▶ _Task goal_
State how many lines of the records contain the string "script", and give no other information.

▶ _Source data_
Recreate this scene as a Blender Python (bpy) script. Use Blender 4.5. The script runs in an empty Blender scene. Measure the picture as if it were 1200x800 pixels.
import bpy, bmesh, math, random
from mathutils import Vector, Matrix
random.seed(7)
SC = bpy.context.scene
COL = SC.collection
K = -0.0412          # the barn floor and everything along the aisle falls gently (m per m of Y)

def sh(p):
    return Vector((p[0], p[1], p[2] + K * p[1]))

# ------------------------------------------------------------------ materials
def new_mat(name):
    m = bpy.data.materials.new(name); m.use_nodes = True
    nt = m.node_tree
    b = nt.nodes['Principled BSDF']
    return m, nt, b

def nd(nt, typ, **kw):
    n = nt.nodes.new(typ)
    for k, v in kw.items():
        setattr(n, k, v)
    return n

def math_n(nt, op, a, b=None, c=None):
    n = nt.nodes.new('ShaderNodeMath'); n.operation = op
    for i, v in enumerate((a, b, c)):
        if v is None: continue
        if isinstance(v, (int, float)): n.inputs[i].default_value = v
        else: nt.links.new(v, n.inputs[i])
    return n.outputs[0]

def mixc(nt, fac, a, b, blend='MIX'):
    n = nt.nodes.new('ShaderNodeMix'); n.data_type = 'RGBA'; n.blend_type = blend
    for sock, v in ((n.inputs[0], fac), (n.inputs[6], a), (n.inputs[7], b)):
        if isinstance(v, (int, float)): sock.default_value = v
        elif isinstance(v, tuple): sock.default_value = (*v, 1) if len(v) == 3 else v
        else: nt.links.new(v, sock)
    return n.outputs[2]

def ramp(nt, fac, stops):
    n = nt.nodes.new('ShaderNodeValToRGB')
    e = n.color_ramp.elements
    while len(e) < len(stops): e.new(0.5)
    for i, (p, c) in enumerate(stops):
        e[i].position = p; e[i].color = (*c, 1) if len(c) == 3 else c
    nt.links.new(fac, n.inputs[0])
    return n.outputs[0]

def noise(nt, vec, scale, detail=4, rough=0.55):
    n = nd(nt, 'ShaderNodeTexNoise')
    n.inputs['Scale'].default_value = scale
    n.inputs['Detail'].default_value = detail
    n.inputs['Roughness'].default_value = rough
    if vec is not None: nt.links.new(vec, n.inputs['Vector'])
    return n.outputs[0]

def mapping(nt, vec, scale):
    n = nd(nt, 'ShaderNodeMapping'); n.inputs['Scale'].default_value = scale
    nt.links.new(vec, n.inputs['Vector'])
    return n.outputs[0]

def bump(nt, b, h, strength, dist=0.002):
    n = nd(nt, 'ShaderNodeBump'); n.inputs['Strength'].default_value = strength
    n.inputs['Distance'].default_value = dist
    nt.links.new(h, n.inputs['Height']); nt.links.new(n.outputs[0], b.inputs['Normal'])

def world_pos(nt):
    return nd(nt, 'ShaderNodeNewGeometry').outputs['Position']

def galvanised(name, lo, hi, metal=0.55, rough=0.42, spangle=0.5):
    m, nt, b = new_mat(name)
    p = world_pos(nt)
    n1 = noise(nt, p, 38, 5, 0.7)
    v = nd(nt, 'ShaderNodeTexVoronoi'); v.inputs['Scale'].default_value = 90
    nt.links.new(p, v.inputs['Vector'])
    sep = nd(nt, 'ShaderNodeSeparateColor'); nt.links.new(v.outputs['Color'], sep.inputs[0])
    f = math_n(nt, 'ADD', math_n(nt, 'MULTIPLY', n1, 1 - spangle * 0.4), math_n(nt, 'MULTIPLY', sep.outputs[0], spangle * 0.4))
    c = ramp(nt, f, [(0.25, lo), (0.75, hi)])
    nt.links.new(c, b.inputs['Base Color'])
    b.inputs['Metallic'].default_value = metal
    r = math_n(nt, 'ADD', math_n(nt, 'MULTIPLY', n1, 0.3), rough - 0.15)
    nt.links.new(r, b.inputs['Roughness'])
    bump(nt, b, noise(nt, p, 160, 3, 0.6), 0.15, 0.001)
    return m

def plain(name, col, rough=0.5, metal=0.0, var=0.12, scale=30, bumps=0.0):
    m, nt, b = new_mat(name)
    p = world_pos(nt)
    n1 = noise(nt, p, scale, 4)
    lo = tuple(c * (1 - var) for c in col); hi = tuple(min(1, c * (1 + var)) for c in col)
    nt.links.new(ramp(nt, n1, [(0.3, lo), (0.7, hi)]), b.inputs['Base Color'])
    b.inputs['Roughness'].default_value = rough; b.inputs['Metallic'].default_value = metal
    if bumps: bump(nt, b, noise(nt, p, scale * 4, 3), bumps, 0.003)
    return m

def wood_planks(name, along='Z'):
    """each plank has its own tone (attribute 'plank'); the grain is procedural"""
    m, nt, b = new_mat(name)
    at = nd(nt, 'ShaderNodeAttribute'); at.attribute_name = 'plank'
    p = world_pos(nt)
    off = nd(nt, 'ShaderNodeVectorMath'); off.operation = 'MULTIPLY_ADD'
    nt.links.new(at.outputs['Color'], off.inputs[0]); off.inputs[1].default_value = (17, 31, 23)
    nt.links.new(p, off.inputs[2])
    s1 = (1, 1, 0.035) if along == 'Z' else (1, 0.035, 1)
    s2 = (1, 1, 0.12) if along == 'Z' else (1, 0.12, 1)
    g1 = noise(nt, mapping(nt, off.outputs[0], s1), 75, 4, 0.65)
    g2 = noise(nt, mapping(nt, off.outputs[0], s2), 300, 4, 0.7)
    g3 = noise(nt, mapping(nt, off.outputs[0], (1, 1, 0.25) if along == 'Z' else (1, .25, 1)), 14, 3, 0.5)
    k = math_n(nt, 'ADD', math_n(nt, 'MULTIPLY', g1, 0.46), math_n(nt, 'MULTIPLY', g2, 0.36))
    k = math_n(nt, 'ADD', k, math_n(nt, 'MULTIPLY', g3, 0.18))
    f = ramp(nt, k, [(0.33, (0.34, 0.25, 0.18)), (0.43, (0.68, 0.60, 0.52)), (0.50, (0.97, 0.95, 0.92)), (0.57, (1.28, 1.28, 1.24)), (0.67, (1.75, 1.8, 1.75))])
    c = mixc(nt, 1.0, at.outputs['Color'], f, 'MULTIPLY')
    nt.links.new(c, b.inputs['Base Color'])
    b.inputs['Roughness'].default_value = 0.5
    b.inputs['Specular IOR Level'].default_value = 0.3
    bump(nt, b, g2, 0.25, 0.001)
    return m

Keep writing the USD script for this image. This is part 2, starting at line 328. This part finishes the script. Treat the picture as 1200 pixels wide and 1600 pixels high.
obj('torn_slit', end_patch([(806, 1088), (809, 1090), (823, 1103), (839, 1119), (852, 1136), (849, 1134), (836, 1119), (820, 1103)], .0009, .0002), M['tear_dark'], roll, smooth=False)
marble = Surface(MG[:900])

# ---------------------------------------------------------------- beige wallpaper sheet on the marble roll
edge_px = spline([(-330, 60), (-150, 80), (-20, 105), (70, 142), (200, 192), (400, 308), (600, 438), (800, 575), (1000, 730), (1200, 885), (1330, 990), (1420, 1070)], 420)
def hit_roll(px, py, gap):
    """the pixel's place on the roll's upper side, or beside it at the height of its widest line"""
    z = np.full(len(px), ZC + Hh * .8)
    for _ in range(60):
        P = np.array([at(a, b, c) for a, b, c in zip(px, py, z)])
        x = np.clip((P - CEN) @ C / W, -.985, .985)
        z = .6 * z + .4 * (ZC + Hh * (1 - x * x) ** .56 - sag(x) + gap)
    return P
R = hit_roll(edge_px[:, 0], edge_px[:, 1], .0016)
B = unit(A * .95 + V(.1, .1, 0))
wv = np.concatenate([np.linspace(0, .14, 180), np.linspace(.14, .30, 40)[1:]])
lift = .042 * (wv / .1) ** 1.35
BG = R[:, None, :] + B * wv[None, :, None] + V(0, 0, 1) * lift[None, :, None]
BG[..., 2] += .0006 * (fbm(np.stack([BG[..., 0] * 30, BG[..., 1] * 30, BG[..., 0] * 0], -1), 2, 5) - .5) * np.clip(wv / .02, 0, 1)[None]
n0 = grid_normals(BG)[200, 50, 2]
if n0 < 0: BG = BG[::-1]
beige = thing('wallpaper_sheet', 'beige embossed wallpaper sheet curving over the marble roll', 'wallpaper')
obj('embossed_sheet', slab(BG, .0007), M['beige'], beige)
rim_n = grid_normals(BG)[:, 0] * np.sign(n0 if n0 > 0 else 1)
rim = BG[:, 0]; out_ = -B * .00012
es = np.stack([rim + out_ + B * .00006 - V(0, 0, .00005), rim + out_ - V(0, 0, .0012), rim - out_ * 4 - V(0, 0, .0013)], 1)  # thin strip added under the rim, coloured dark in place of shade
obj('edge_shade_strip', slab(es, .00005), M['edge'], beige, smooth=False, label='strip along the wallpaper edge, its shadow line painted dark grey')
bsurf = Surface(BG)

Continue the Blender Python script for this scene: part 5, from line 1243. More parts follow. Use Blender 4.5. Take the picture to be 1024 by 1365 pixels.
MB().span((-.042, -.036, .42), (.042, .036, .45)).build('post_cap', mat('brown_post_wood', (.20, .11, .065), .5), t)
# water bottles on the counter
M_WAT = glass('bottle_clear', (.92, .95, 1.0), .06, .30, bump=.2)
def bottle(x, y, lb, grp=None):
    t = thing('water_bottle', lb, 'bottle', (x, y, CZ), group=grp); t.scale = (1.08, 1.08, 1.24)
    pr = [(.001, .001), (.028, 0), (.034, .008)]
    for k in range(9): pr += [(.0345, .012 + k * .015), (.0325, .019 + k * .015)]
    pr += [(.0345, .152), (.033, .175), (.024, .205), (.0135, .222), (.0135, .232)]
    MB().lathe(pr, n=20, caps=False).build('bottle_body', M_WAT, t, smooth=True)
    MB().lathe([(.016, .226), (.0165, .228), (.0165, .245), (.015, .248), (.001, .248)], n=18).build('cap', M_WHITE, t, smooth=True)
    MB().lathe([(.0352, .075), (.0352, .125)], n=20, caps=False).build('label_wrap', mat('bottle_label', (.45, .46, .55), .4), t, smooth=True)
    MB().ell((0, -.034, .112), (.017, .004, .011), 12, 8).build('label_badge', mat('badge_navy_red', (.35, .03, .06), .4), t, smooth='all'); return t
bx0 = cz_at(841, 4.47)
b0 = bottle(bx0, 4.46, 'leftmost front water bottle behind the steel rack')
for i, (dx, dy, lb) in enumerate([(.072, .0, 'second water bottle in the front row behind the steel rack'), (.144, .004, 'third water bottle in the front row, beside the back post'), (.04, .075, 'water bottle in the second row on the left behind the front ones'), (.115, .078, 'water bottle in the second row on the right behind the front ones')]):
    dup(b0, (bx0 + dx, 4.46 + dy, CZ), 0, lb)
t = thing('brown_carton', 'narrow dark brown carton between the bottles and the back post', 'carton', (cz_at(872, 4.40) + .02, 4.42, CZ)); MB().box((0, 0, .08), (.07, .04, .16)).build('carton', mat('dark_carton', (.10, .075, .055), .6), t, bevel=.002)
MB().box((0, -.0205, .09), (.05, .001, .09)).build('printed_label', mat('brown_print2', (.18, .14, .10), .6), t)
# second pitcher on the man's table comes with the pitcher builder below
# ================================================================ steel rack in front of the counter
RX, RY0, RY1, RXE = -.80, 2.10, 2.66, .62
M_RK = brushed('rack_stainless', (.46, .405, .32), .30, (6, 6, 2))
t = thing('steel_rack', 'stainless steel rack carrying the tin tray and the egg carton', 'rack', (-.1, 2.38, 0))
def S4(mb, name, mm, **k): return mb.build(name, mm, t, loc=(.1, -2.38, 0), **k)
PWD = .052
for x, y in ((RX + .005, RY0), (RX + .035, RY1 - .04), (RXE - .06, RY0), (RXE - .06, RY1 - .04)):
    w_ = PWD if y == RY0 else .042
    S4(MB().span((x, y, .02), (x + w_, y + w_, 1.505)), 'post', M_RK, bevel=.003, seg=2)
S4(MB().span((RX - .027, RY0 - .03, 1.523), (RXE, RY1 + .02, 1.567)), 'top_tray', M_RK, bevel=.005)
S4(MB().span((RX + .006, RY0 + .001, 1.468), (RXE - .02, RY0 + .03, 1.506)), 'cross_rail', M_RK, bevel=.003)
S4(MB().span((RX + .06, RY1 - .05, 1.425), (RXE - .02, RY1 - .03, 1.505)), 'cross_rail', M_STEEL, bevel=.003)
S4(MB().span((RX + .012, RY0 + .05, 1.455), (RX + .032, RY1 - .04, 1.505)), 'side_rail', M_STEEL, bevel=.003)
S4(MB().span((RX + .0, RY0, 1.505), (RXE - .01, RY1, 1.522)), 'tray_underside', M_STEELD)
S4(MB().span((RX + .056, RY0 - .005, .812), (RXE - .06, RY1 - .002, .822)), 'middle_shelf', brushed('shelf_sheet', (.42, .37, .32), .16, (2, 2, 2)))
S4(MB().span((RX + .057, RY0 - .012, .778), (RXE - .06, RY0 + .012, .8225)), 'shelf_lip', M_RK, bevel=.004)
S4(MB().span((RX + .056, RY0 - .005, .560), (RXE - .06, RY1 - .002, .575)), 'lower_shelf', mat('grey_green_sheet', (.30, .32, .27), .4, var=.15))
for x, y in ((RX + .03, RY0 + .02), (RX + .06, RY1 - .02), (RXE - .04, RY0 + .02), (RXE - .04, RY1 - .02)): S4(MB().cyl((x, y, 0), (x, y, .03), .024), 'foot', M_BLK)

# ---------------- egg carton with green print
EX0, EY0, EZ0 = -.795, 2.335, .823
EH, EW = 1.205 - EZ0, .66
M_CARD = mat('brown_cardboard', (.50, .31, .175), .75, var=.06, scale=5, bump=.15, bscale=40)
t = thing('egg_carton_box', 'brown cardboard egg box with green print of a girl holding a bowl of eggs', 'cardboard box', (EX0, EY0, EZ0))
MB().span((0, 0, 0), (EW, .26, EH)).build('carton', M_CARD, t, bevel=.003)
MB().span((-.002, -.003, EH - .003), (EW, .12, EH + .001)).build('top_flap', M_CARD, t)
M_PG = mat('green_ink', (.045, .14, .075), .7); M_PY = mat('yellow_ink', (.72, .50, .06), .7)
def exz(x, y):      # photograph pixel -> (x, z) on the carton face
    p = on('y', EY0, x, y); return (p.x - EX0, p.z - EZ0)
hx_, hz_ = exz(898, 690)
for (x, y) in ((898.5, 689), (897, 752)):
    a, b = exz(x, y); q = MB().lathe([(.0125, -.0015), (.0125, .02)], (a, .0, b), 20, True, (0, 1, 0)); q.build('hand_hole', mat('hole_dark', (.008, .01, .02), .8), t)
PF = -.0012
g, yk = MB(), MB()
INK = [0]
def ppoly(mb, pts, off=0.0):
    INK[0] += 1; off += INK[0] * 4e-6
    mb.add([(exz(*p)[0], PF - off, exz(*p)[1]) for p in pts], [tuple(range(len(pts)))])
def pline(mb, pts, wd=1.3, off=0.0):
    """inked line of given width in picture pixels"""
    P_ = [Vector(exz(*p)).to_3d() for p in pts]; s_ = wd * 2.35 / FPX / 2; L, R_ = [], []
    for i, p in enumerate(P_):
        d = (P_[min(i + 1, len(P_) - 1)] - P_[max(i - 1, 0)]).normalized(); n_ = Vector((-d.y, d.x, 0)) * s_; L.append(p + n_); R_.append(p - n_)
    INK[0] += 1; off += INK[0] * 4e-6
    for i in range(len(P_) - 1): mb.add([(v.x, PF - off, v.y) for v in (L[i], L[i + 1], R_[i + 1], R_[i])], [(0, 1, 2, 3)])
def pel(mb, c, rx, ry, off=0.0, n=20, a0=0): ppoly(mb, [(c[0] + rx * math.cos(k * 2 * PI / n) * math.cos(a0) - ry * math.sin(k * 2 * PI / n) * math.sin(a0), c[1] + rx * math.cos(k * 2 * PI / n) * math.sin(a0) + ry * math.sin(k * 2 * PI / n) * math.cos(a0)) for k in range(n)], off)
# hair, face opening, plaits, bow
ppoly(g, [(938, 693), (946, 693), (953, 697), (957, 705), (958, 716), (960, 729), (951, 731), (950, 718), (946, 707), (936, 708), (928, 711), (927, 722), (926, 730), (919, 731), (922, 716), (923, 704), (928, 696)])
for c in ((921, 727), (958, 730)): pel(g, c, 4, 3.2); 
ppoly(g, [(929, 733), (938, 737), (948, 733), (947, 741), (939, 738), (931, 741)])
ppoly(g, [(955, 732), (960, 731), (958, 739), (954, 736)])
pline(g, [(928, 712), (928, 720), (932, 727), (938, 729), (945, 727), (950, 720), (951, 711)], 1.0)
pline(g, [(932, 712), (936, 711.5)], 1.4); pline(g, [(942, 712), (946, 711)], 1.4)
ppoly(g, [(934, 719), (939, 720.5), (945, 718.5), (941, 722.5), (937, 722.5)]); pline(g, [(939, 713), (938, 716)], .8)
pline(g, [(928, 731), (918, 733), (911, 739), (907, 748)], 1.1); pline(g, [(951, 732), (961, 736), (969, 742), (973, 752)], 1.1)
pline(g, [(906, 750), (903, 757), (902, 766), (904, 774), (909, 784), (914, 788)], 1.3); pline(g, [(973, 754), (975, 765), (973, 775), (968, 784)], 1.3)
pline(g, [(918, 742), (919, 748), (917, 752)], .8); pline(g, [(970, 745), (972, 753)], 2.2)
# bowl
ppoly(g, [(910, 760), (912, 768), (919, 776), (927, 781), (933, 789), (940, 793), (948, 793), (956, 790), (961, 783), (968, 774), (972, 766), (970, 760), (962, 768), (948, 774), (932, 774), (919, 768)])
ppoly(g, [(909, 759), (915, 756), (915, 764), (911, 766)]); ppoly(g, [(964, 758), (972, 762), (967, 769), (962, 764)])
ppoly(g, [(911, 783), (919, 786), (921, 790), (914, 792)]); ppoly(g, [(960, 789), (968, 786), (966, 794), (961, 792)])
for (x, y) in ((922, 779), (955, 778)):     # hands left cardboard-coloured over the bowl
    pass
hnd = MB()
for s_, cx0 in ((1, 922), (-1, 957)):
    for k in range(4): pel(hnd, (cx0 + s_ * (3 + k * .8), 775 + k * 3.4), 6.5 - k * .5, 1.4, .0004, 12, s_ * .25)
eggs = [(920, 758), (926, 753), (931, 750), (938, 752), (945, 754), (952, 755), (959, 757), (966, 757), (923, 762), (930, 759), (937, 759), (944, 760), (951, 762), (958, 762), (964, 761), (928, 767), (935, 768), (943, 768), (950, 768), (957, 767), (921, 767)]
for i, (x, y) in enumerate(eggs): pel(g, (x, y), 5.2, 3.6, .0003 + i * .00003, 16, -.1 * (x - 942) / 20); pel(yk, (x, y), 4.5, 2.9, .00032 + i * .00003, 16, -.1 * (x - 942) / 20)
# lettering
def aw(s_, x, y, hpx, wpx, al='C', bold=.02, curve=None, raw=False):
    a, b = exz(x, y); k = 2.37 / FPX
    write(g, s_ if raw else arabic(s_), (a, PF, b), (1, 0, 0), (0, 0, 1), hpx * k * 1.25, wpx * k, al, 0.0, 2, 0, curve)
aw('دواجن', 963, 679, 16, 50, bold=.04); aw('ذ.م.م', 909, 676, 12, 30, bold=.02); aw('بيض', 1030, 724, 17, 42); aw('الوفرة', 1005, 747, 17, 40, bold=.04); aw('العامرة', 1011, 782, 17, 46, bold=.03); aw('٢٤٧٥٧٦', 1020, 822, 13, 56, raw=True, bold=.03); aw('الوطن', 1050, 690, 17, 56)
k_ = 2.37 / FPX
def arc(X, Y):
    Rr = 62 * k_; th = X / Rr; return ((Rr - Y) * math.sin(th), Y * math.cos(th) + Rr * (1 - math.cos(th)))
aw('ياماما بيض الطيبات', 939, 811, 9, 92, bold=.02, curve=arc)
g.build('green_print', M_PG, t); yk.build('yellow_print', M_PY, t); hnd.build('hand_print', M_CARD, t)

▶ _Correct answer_
3